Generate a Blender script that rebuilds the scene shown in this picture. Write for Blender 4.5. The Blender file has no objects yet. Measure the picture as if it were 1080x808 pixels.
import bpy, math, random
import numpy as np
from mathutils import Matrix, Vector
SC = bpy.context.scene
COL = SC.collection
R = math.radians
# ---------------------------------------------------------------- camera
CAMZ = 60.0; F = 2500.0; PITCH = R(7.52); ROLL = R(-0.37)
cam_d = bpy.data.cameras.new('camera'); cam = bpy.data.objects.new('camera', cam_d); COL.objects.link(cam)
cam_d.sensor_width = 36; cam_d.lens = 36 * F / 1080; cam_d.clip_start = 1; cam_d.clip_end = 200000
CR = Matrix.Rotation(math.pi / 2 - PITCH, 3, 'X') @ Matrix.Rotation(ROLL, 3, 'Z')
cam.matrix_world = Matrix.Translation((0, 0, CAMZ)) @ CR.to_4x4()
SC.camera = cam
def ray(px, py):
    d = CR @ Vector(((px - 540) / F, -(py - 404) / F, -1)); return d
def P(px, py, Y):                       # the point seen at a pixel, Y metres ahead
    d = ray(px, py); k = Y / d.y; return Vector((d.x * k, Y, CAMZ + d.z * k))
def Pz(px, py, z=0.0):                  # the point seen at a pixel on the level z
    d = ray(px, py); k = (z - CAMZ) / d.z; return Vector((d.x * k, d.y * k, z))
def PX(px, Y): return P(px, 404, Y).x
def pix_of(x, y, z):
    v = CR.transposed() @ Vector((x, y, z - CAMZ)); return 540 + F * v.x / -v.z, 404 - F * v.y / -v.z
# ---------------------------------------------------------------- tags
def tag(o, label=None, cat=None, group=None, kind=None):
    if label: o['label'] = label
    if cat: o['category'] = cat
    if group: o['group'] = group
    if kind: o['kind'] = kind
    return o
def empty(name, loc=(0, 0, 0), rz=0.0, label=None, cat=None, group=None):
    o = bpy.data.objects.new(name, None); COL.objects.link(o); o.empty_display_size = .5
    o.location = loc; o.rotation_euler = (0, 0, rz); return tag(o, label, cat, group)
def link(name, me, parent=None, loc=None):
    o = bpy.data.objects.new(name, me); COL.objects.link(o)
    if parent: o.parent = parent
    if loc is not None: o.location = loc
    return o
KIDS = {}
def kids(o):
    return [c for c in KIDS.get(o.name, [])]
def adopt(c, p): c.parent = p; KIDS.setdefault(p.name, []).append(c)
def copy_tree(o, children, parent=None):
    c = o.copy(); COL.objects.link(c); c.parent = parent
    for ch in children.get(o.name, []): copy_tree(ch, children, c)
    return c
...
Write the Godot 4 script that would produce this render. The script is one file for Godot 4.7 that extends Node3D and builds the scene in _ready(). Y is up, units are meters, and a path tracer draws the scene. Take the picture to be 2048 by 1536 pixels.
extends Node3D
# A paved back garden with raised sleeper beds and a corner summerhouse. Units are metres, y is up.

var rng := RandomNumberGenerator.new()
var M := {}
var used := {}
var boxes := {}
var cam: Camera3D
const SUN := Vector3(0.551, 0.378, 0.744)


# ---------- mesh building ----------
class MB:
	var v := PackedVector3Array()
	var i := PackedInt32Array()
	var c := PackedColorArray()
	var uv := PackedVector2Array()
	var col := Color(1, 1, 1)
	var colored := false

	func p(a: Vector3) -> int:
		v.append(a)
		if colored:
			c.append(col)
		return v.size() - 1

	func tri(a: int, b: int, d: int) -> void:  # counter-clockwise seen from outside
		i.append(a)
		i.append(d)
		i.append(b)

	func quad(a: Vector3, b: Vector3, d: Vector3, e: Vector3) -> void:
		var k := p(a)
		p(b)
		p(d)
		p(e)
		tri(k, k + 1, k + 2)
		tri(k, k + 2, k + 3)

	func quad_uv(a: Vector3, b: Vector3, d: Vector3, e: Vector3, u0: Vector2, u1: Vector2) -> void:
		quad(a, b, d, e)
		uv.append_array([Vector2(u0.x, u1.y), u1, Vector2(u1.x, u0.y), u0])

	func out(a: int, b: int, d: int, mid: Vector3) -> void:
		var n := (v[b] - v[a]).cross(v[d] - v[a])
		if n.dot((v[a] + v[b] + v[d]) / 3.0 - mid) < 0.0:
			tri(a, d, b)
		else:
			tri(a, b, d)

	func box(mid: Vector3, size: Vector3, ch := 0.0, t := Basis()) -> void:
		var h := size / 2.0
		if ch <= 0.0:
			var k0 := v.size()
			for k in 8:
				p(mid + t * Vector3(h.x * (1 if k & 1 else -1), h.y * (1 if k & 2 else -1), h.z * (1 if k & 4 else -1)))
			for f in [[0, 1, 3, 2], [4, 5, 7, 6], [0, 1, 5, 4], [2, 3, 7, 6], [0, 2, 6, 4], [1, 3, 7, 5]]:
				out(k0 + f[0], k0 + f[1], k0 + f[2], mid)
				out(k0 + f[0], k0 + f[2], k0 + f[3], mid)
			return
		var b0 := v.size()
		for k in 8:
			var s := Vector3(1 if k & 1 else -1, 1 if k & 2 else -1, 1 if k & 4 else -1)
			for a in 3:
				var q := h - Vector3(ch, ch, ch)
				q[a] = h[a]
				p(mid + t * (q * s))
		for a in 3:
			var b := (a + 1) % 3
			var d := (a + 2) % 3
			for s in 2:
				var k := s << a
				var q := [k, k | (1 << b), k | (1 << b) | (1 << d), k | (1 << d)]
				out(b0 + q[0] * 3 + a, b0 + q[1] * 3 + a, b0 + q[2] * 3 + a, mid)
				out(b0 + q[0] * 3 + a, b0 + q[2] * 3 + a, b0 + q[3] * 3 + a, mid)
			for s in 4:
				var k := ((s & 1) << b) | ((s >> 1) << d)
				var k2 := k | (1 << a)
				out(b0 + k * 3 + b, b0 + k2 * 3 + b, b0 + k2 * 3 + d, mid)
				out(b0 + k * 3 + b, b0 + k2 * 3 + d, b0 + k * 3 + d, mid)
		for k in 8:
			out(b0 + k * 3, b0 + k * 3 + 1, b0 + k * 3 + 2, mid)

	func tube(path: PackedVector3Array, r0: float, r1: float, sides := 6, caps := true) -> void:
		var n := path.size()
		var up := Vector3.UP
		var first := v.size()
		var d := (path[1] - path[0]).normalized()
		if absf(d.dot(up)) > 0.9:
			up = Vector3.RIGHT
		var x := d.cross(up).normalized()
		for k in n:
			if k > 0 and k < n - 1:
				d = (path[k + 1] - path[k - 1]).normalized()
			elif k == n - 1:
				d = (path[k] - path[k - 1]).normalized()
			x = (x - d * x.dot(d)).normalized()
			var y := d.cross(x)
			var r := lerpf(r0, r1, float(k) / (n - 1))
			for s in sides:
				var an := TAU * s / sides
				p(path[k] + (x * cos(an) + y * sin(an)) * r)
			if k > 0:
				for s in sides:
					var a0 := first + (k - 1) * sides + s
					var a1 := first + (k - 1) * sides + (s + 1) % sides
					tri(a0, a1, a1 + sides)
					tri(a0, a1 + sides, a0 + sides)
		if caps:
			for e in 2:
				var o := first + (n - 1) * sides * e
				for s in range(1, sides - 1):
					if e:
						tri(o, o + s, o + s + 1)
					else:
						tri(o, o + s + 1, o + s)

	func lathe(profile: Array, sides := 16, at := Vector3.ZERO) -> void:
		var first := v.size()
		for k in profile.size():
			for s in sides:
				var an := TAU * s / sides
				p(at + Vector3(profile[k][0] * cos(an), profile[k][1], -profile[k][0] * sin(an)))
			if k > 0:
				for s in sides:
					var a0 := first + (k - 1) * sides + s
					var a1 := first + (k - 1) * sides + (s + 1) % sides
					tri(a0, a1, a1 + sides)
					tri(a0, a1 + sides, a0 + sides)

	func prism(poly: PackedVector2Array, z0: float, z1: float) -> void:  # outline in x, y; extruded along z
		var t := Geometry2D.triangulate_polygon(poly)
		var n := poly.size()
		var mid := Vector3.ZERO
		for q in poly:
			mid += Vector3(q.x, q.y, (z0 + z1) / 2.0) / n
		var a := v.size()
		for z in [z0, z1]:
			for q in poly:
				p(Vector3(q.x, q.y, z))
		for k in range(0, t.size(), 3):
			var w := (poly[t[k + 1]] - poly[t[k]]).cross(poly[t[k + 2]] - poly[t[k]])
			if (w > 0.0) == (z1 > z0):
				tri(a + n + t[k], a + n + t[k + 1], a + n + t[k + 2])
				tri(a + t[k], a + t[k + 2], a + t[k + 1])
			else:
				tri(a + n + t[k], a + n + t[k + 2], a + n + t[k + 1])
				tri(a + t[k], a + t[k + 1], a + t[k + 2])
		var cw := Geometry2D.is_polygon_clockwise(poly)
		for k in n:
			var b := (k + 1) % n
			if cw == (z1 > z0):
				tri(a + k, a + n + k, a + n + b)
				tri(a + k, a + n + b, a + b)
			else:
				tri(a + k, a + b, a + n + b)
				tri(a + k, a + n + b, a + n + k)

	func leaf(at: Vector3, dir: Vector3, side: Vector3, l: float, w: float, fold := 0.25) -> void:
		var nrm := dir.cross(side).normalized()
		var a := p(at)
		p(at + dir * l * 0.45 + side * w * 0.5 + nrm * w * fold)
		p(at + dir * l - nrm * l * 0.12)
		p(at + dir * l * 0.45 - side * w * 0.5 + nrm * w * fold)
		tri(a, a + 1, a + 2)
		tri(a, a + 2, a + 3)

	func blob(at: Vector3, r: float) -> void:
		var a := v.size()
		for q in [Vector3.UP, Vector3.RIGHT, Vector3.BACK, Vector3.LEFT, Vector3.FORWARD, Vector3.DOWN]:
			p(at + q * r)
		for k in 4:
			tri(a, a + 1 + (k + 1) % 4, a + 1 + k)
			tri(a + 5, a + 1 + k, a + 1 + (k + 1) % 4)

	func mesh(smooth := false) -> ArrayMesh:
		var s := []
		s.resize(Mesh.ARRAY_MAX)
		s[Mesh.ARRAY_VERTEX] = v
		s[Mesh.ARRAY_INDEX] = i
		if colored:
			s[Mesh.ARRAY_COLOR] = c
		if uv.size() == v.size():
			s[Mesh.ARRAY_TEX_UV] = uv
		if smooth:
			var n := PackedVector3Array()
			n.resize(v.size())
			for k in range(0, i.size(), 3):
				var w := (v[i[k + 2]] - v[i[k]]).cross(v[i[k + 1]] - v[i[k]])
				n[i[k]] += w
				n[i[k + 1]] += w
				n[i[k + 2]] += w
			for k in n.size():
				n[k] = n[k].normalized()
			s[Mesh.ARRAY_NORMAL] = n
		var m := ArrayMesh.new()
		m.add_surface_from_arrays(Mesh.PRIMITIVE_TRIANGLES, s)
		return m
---
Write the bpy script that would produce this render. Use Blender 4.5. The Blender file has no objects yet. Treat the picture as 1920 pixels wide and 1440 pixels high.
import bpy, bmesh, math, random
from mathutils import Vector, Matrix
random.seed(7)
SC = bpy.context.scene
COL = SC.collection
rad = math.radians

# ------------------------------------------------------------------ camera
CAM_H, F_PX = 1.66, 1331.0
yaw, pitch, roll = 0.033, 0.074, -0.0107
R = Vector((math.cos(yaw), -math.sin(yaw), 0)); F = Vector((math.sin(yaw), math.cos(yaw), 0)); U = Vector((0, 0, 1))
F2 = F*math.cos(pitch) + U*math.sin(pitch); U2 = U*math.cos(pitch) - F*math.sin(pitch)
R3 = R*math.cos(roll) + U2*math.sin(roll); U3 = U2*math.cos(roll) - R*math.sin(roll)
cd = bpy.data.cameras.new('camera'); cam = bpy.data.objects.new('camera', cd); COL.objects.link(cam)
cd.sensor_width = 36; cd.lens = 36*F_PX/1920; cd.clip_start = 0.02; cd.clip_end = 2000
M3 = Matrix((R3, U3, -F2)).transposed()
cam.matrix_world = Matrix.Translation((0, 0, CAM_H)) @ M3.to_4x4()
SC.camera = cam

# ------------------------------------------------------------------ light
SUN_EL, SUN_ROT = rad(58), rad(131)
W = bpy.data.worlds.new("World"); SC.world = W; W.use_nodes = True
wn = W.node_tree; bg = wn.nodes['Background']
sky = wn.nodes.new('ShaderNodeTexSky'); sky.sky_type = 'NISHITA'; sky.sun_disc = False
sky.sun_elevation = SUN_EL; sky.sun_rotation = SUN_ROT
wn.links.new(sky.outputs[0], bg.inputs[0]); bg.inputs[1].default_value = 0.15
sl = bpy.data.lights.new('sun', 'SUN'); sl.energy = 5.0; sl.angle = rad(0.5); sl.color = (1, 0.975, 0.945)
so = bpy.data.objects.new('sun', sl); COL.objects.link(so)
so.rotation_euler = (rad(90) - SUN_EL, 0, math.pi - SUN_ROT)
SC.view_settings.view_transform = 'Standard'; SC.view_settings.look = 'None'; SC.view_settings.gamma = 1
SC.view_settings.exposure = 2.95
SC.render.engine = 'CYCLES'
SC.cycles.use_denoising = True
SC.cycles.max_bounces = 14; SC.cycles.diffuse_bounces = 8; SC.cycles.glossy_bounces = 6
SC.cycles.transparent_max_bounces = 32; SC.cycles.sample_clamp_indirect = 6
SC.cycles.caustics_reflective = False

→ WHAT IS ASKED
Transcribe the records above exactly, beginning at the line that contains "Write the Godot" and ending with the line that contains "tri(a, b, d)", both included, and nothing else.

→ RESULT OF THE TASK
Write the Godot 4 script that would produce this render. The script is one file for Godot 4.7 that extends Node3D and builds the scene in _ready(). Y is up, units are meters, and a path tracer draws the scene. Take the picture to be 2048 by 1536 pixels.
extends Node3D
# A paved back garden with raised sleeper beds and a corner summerhouse. Units are metres, y is up.

var rng := RandomNumberGenerator.new()
var M := {}
var used := {}
var boxes := {}
var cam: Camera3D
const SUN := Vector3(0.551, 0.378, 0.744)


# ---------- mesh building ----------
class MB:
	var v := PackedVector3Array()
	var i := PackedInt32Array()
	var c := PackedColorArray()
	var uv := PackedVector2Array()
	var col := Color(1, 1, 1)
	var colored := false

	func p(a: Vector3) -> int:
		v.append(a)
		if colored:
			c.append(col)
		return v.size() - 1

	func tri(a: int, b: int, d: int) -> void:  # counter-clockwise seen from outside
		i.append(a)
		i.append(d)
		i.append(b)

	func quad(a: Vector3, b: Vector3, d: Vector3, e: Vector3) -> void:
		var k := p(a)
		p(b)
		p(d)
		p(e)
		tri(k, k + 1, k + 2)
		tri(k, k + 2, k + 3)

	func quad_uv(a: Vector3, b: Vector3, d: Vector3, e: Vector3, u0: Vector2, u1: Vector2) -> void:
		quad(a, b, d, e)
		uv.append_array([Vector2(u0.x, u1.y), u1, Vector2(u1.x, u0.y), u0])

	func out(a: int, b: int, d: int, mid: Vector3) -> void:
		var n := (v[b] - v[a]).cross(v[d] - v[a])
		if n.dot((v[a] + v[b] + v[d]) / 3.0 - mid) < 0.0:
			tri(a, d, b)
		else:
			tri(a, b, d)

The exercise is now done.